◆ **Written problem**
The exercise asks you to copy every line below in which "that" appears.

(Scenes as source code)
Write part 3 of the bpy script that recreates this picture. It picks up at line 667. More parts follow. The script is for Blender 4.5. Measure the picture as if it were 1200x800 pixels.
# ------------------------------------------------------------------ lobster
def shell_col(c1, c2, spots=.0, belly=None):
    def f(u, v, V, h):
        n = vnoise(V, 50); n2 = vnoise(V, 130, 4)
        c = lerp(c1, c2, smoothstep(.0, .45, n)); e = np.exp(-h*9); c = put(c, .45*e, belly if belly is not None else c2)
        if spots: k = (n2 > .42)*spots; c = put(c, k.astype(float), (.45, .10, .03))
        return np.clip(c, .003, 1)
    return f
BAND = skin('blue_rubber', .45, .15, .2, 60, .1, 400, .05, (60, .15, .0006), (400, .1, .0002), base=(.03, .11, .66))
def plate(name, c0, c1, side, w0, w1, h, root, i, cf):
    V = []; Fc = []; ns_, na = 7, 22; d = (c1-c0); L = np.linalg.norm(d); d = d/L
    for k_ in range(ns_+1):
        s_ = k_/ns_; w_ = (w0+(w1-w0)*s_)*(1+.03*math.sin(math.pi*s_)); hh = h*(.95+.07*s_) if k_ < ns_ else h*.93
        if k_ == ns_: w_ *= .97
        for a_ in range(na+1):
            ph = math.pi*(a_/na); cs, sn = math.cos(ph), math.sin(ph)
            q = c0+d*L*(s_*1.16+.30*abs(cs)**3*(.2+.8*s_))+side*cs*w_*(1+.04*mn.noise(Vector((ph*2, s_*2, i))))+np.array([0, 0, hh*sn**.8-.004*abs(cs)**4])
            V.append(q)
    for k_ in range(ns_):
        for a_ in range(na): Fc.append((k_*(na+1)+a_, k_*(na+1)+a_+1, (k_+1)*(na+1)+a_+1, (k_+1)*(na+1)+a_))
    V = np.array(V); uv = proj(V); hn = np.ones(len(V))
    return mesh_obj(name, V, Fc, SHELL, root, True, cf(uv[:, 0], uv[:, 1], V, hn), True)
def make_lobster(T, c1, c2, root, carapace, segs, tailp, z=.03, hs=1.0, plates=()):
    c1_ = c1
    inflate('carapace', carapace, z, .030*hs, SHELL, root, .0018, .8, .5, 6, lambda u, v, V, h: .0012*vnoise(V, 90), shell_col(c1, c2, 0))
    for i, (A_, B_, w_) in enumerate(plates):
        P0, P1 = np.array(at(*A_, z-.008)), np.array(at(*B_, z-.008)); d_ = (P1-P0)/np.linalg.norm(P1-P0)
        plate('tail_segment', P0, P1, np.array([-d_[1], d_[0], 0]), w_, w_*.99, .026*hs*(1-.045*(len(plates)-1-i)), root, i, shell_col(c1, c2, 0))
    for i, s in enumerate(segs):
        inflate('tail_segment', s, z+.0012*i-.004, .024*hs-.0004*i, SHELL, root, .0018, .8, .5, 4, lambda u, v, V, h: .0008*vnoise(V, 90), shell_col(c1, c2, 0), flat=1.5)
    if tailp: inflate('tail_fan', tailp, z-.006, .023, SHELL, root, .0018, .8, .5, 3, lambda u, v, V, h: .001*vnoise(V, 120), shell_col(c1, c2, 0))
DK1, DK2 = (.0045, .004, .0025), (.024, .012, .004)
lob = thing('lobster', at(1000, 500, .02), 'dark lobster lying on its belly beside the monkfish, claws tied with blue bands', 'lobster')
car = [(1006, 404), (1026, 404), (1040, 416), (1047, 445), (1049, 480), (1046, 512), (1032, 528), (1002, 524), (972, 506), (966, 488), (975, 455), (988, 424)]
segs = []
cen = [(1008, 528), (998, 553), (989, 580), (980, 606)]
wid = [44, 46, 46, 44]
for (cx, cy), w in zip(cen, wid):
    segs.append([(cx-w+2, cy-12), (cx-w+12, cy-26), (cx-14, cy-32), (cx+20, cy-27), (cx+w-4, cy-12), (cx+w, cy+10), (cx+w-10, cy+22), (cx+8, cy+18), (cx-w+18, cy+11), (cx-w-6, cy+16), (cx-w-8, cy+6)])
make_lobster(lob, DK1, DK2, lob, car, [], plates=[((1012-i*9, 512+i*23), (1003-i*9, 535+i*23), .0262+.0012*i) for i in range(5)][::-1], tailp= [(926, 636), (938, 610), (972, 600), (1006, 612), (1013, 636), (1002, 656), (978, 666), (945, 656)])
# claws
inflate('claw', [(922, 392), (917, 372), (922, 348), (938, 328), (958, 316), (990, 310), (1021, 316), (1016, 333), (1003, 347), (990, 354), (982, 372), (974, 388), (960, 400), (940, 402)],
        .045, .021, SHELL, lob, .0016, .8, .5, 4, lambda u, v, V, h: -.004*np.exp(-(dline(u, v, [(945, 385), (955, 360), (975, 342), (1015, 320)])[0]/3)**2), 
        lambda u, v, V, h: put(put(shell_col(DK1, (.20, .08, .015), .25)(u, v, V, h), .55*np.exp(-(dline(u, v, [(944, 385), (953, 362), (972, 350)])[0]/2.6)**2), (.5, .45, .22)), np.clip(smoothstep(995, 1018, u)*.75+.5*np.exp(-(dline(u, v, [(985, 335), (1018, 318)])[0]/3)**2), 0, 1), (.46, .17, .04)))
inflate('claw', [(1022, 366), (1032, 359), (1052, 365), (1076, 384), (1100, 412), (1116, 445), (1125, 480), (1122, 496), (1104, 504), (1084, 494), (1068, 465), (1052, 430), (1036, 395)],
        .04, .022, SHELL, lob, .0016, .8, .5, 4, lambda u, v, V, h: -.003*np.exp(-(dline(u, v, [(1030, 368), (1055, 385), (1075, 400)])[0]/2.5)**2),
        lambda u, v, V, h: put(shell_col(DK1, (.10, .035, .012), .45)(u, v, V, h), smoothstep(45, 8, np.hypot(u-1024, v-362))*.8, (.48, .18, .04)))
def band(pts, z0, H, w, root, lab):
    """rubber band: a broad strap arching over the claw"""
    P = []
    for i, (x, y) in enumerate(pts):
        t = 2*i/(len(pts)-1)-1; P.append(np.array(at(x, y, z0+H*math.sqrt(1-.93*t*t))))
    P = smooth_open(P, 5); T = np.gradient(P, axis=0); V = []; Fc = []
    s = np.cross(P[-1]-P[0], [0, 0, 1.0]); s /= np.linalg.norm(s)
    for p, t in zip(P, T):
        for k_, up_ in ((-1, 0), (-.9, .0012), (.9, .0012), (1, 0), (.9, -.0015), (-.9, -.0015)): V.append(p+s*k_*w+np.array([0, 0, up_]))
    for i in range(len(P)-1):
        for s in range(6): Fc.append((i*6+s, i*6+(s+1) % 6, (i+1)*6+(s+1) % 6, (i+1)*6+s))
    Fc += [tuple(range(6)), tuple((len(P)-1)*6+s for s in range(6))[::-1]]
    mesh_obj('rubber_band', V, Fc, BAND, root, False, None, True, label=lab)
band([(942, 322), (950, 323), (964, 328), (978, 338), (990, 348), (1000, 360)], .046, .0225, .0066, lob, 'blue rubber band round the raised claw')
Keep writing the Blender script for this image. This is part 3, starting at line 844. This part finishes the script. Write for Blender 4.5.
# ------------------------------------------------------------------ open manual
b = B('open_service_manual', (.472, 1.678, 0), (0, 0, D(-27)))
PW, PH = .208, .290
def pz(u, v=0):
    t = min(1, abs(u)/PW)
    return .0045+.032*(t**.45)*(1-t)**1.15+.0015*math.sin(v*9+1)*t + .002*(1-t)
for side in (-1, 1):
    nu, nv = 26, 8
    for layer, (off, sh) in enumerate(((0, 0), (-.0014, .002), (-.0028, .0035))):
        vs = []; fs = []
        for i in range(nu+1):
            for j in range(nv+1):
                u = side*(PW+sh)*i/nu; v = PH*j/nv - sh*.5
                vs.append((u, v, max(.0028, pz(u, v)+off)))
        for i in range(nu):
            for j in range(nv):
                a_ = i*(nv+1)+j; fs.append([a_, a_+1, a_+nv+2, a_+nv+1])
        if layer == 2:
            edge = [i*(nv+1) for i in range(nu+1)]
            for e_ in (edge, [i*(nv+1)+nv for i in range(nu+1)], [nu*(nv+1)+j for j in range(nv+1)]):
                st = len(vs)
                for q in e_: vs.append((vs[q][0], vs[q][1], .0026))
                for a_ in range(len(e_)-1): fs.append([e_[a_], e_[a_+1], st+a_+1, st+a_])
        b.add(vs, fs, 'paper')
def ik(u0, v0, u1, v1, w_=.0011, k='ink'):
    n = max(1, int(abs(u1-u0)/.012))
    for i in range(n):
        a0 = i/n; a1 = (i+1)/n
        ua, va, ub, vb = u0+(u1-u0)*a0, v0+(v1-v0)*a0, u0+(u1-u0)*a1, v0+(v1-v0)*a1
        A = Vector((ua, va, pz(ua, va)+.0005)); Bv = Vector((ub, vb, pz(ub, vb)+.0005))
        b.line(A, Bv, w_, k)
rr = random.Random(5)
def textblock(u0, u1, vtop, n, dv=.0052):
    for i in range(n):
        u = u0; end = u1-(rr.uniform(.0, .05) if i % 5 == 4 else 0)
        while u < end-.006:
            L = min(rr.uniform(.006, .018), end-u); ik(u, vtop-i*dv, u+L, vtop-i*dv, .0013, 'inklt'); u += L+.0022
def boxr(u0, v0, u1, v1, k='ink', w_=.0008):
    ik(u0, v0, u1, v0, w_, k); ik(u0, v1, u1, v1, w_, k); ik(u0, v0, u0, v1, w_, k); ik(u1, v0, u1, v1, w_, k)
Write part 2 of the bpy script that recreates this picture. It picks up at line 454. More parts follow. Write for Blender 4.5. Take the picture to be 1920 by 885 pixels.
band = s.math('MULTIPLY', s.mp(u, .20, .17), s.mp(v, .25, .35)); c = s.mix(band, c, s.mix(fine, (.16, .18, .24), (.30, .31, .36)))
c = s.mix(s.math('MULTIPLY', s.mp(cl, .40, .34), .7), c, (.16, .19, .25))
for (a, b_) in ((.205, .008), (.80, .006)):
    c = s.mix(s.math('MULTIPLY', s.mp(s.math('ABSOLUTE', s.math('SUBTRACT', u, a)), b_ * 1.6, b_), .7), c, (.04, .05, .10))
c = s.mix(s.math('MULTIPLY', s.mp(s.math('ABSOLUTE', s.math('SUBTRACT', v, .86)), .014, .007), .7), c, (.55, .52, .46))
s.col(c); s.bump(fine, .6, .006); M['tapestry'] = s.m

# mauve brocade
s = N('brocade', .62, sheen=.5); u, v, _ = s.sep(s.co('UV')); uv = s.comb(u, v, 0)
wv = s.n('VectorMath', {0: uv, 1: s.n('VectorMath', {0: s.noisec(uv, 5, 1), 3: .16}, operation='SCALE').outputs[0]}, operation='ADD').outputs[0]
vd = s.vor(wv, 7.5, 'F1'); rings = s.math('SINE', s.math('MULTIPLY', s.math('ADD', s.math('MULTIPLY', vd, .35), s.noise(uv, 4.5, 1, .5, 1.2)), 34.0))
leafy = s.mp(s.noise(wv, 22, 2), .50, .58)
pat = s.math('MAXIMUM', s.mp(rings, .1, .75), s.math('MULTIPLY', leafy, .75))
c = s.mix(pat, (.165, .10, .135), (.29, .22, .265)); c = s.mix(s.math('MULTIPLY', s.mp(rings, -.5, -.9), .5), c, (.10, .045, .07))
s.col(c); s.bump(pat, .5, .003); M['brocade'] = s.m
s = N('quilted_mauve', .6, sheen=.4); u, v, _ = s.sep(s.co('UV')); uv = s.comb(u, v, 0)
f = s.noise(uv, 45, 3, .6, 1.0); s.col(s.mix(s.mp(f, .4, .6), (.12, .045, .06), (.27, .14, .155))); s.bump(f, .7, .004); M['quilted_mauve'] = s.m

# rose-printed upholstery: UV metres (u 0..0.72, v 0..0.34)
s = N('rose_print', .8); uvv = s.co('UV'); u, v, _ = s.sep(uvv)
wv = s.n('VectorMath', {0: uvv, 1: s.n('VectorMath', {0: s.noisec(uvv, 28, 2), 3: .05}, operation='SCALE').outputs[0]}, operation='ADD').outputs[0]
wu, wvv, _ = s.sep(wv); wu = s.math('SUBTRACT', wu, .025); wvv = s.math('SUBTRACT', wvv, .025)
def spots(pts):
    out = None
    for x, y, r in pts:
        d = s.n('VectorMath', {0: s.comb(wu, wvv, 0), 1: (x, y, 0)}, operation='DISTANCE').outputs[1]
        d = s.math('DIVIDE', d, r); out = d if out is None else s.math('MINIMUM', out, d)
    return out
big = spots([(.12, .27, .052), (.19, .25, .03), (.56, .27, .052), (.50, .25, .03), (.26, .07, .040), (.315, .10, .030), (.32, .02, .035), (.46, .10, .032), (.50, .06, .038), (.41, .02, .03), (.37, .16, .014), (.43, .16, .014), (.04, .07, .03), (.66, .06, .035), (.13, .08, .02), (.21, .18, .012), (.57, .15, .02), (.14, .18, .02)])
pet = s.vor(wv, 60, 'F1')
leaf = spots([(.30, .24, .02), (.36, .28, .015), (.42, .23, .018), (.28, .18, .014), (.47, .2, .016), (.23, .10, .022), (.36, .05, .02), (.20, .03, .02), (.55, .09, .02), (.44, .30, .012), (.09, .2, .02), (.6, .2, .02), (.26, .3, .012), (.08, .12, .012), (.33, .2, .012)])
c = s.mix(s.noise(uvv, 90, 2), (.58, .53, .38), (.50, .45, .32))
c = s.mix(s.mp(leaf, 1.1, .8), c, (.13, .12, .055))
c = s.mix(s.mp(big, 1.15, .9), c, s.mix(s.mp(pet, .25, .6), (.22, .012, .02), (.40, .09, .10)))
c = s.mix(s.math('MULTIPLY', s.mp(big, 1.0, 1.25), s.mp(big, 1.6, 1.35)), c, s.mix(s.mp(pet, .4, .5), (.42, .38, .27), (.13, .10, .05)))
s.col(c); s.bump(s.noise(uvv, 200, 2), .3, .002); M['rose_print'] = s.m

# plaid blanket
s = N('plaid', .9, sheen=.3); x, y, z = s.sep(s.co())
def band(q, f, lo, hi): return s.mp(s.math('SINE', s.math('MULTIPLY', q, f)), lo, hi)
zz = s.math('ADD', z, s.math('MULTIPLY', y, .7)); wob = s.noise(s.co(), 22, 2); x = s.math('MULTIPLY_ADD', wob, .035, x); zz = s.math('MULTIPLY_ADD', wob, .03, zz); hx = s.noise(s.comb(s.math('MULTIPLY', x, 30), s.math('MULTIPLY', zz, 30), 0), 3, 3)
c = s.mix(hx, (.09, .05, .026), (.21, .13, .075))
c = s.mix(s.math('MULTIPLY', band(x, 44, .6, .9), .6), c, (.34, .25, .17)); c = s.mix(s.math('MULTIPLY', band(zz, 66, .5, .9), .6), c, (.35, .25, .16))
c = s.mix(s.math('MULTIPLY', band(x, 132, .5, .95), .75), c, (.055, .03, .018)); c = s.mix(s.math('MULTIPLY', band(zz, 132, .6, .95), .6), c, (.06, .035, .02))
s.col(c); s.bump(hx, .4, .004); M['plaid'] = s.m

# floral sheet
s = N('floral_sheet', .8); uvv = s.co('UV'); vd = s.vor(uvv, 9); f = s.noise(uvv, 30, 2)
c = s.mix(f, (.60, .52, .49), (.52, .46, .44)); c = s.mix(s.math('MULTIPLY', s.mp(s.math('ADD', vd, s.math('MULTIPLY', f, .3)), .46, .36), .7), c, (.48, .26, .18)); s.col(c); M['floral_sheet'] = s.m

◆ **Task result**
Write part 3 of the bpy script that recreates this picture. It picks up at line 667. More parts follow. The script is for Blender 4.5. Measure the picture as if it were 1200x800 pixels.
Write part 2 of the bpy script that recreates this picture. It picks up at line 454. More parts follow. Write for Blender 4.5. Take the picture to be 1920 by 885 pixels.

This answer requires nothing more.